ウクライナ抵抗も「犠牲つらい」 長崎大助教・高橋さん講演 「露は民主的な国つくって」

ウクライナ支援の意志を交流サイト(SNS)で表明すると、ロシアの友人から批判的なメッセージが届くと打ち明ける高橋さん=長崎市平野町、長崎原爆資料館

 ウクライナ、ロシア両国民と30年以上交流してきた長崎大グローバル連携機構助教の高橋純平さん(54)が14日、長崎市内で講演した。ロシアの侵攻に対し、ウクライナの友人らは「勝利」するまで抵抗を続ける意志を固めていたと紹介。「ロシアの圧力から早く脱してほしいが、戦争の継続は犠牲が増えるということ。ウクライナの勝利を望むことも非常につらい」。複雑な心境を涙ながらに吐露した。
 高橋さんは大学でロシア語を学び、1989年に米国とソ連の民間交流事業でウクライナを初めて訪問。その後も通訳者として被爆体験を語る被爆者に同行したり、現地の民族舞踊団の来日事業に携わったりと、同国を40回ほど訪れた。
 講演では、ウクライナの国民性について「人懐っこくて、もてなし好き」と表現。ロシア語でも会話は可能だが、より連帯しようと3週間前にウクライナ語の勉強を始めたという。
 高橋さんは90年代以降のチェチェン紛争で、避難民の支援活動にも携わった。多くの民間人が犠牲になったチェチェンの惨禍を今回のウクライナの現状と重ね合わせ、「悲しいことだが、ロシア軍が(残虐行為をしていた)当時と変わっていないことの証明になっている」と語った。

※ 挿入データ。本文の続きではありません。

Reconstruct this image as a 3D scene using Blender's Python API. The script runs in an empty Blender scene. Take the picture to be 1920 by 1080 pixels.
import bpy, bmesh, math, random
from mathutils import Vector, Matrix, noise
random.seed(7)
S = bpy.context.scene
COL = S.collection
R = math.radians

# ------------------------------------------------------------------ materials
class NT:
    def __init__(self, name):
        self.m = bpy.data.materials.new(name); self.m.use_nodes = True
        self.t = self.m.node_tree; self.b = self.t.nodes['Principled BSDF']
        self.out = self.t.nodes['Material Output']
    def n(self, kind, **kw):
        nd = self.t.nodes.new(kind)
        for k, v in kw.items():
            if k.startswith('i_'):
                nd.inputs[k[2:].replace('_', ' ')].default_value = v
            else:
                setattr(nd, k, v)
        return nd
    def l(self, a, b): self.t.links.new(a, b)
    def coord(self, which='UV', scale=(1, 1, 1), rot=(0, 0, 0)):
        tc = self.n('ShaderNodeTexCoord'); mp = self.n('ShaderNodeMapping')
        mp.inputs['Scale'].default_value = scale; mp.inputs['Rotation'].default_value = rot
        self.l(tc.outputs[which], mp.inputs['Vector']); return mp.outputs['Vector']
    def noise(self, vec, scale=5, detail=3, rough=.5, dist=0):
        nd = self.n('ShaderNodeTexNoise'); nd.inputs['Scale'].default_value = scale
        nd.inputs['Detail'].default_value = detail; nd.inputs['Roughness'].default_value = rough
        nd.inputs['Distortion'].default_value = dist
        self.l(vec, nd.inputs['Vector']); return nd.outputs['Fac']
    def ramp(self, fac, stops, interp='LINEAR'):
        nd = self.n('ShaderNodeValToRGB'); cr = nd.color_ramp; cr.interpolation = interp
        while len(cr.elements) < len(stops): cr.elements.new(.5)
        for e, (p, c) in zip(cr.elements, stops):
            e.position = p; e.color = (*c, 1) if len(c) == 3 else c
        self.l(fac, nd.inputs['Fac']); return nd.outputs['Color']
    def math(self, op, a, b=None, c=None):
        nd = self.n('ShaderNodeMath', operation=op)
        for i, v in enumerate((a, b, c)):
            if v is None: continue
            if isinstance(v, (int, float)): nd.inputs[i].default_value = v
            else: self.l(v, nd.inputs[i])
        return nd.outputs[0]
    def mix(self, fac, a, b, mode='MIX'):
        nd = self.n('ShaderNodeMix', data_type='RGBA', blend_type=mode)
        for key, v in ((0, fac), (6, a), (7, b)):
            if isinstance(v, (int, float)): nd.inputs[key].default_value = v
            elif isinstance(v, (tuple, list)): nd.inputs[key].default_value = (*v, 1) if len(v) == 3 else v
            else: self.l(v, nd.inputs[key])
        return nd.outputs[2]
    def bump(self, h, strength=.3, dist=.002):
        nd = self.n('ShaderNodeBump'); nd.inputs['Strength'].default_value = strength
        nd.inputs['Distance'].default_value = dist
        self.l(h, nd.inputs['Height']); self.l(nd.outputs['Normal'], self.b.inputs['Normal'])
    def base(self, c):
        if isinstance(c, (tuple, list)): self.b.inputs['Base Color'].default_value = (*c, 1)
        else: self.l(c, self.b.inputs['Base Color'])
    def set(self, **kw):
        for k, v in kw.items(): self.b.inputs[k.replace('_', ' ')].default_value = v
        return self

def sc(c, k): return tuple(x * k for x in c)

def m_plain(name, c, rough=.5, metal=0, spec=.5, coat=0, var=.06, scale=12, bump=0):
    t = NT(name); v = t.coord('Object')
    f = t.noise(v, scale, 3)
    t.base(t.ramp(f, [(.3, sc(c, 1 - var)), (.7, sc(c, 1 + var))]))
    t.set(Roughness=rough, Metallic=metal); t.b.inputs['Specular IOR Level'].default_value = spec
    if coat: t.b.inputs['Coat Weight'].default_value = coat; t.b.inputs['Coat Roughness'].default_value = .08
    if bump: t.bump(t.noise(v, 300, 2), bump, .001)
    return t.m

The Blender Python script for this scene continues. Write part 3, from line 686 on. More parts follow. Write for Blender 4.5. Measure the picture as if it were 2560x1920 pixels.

 高橋さんによると、ロシア国内では現在、欧米を核兵器で攻撃するシミュレーションなどを取り上げるテレビ番組が人気という。「核兵器を使うことをこのような(当たり前の)論調で語れるロシアになっているのは、本当に恐ろしい」と嘆いた。
 一方、高橋さんはロシア人の「素顔」について、ウクライナ人と似て「人が好きで話し好き。友人や肉親をとても大切にする」と紹介。プーチン政権の宣伝工作から脱却し「早く立ち直って、より民主的な国をつくってほしい」と望んだ。
 講演は長崎平和推進協会ボランティアガイド「平和案内人」の研修の一環で行われた。